Fill out the form at the bottom of this page and Quotatis will put you in touch with multiple experienced tradespeople. They can give you a series of quotes so you can find the best one.

We also offer advice on how to pick a driveway installer.

Budget

As with any renovation project, it’s important to know the upper limit of what you’re willing to spend. This includes every part of the driveway cost, from buying materials to paying for labour to hiring any equipment. The last thing you want is to set a modest budget, get most of the way through building your driveway and find yourself out of funds because of a cost you didn’t anticipate. After all, an unfinished driveway is not the most visually appealing thing you could add to the front of your house.

Soft materials

Assuming your driveway isn’t set at an incline, it may be possible to save some money on the materials. Slanted driveways require denser, heavier materials that will shift less in the ground. These materials tend to run at a slightly higher price. Flat driveway costs, by comparison, can be lower as you can afford to use softer materials in both the surface layers and sometimes the hardcore base.

DIY vs professionals

While we recommend using one of our highly experienced professionals, if you have a background in construction or only have a tiny area to change, DIY can be a viable option. This is most appropriate for working on small areas, no more than 5-10m2.

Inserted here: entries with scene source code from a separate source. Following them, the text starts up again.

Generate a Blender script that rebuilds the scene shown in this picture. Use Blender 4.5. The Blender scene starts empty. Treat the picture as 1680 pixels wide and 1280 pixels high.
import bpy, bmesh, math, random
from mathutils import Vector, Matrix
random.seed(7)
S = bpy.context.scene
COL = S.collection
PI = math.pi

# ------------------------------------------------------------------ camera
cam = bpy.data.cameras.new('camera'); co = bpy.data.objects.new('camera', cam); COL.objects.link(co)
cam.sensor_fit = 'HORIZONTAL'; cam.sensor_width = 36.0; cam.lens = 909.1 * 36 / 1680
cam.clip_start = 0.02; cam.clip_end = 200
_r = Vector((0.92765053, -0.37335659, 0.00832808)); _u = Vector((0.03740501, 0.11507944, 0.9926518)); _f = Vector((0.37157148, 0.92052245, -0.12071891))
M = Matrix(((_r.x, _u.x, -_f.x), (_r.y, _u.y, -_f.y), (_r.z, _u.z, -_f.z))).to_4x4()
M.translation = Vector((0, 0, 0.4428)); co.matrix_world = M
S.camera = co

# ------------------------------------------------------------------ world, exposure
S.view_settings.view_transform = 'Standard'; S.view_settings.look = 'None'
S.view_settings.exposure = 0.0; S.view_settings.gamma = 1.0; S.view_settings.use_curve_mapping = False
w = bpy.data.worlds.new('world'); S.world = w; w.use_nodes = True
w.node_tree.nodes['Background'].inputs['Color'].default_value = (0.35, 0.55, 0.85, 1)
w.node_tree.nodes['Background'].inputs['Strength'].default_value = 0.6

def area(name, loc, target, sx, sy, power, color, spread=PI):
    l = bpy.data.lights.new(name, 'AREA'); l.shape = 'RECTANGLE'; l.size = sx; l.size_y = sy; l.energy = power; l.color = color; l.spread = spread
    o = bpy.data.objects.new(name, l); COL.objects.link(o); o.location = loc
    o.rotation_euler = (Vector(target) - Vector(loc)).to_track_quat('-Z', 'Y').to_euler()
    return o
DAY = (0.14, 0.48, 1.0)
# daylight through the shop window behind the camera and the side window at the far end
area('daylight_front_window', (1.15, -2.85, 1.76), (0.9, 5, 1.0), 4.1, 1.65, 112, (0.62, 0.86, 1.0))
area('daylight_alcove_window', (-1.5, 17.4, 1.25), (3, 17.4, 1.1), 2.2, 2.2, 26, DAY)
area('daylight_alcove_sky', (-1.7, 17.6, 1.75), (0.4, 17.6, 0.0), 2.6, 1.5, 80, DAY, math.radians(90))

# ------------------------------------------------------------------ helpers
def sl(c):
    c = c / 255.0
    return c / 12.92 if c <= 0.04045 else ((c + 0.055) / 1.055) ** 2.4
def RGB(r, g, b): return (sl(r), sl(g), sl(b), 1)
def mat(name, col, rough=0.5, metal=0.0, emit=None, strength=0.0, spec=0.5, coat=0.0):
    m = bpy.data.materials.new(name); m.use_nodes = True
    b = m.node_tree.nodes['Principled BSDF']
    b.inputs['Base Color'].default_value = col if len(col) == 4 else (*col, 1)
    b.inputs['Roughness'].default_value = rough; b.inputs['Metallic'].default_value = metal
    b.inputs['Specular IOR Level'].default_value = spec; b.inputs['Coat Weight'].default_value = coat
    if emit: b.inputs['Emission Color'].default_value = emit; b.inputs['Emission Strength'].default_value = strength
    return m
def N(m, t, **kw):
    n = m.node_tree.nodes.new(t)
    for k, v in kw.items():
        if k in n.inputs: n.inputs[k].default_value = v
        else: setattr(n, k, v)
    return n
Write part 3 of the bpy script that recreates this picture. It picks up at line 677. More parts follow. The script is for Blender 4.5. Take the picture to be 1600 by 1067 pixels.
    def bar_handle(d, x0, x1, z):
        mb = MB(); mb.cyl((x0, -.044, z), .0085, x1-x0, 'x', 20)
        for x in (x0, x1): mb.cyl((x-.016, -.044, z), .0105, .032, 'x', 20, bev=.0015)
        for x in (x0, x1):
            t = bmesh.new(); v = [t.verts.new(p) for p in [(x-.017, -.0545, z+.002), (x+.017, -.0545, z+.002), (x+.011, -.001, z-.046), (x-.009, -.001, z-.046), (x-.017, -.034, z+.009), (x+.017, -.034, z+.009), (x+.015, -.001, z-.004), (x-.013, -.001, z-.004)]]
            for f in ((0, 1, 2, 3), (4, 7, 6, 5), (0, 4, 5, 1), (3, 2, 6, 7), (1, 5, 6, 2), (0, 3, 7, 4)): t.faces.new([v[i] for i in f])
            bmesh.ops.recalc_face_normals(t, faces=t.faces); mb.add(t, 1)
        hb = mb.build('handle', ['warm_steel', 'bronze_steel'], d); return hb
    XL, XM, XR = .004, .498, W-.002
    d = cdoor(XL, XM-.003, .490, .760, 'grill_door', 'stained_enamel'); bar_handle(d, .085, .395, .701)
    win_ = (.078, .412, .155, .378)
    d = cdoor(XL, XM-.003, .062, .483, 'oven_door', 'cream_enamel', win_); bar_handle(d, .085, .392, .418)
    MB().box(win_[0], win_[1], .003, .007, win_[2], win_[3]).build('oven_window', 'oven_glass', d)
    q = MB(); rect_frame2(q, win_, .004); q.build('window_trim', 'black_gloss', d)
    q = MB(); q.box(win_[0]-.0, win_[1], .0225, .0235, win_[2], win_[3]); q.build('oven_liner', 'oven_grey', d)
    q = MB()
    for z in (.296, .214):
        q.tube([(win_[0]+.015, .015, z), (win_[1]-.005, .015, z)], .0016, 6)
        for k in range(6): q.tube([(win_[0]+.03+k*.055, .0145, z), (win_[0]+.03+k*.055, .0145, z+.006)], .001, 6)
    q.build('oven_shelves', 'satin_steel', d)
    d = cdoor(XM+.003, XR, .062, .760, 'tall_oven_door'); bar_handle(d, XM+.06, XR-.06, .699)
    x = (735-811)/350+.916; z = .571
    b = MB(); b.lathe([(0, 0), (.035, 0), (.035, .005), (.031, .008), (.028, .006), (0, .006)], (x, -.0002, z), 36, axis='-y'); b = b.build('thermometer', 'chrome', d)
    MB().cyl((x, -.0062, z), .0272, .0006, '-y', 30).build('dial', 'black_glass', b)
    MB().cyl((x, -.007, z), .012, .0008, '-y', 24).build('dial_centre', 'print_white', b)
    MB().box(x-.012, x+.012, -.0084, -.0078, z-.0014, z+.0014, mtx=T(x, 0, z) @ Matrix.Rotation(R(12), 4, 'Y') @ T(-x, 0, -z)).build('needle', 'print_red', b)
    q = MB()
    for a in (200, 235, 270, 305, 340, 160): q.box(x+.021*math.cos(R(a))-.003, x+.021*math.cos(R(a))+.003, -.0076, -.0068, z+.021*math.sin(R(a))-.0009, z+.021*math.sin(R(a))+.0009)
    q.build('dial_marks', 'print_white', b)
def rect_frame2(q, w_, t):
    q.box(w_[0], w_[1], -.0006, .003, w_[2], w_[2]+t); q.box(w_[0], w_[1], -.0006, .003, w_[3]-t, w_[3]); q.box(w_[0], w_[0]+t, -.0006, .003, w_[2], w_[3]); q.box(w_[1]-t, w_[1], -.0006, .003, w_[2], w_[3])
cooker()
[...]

Alternatively, you could hire professional tradesmen to build the driveways itself and then save money by landscaping around it yourself. With this, you can add a personal touch by decorating the driveway with whatever flowers and foliage you’d love to see as you park up. A beautiful driveway can really improve the exterior of your home, and it doesn’t have to incur large driveway costs either.

Take your time

Don’t rush! It can be frustrating the longer you have to wait to get the driveway of your dreams, but if you commit to a material or design without thinking it through you might come to regret it. The downside to this, outside of being unhappy with it, is if you want to fix it, you’ll have to go through the whole renovation process again. This means you can end up spending double the money you intended to (or budgeted for) before you get what you want.

With all this information at hand, you should be armed with all you need to make the right choice for your home. Cheap options might be attractive, but if they require constant maintenance and repairs that benefit will fade over time. Conversely, the most expensive choice doesn’t mean it’s the most appropriate. Ultimately, it’s about balancing functionality, aesthetics and the total cost of paving a driveway to get the installation of your dreams.